Enhanced Classification of Dog Activities with Quaternion-Based Fusion Approach on High-Dimensional Raw Data from Wearable Sensors

The employment of machine learning algorithms to the data provided by wearable movement sensors is one of the most common methods to detect pets’ behaviors and monitor their well-being. However, defining features that lead to highly accurate behavior classification is quite challenging. To address this problem, in this study we aim to classify six main dog activities (standing, walking, running, sitting, lying down, and resting) using high-dimensional sensor raw data. Data were received from the accelerometer and gyroscope sensors that are designed to be attached to the dog’s smart costume. Once data are received, the module computes a quaternion value for each data point that provides handful features for classification.

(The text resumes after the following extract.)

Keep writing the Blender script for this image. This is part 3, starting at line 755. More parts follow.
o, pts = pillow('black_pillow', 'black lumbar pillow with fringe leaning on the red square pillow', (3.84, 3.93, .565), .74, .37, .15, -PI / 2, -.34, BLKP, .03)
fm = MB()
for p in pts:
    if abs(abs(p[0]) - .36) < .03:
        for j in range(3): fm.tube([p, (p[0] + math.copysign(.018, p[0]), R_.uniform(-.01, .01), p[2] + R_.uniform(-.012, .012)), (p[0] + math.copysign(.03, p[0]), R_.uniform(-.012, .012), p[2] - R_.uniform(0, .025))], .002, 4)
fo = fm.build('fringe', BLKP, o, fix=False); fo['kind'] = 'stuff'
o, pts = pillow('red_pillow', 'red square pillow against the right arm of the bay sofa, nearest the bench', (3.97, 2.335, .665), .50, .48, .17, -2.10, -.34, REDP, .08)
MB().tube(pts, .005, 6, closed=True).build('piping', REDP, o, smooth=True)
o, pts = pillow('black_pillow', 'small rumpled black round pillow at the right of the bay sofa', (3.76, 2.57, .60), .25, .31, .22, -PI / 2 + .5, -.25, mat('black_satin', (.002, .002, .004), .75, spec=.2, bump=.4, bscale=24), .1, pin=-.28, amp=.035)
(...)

Next, to perform the classification, we used several supervised machine learning algorithms, such as the Gaussian naïve Bayes (GNB), Decision Tree (DT), K-nearest neighbor (KNN), and support vector machine (SVM). In order to evaluate the performance, we finally compared the proposed approach’s F-score accuracies with the accuracy of classic approach performance, where sensors’ data are collected without computing the quaternion value and directly utilized by the model. Overall, 18 dogs equipped with harnesses participated in the experiment. The results of the experiment show a significantly enhanced classification with the proposed approach. Among all the classifiers, the GNB classification model achieved the highest accuracy for dog behavior. The behaviors are classified with F-score accuracies of 0.94, 0.86, 0.94, 0.89, 0.95, and 1, respectively. Moreover, it has been observed that the GNB classifier achieved 93% accuracy on average with the dataset consisting of quaternion values. In contrast, it was only 88% when the model used the dataset from sensors’ data.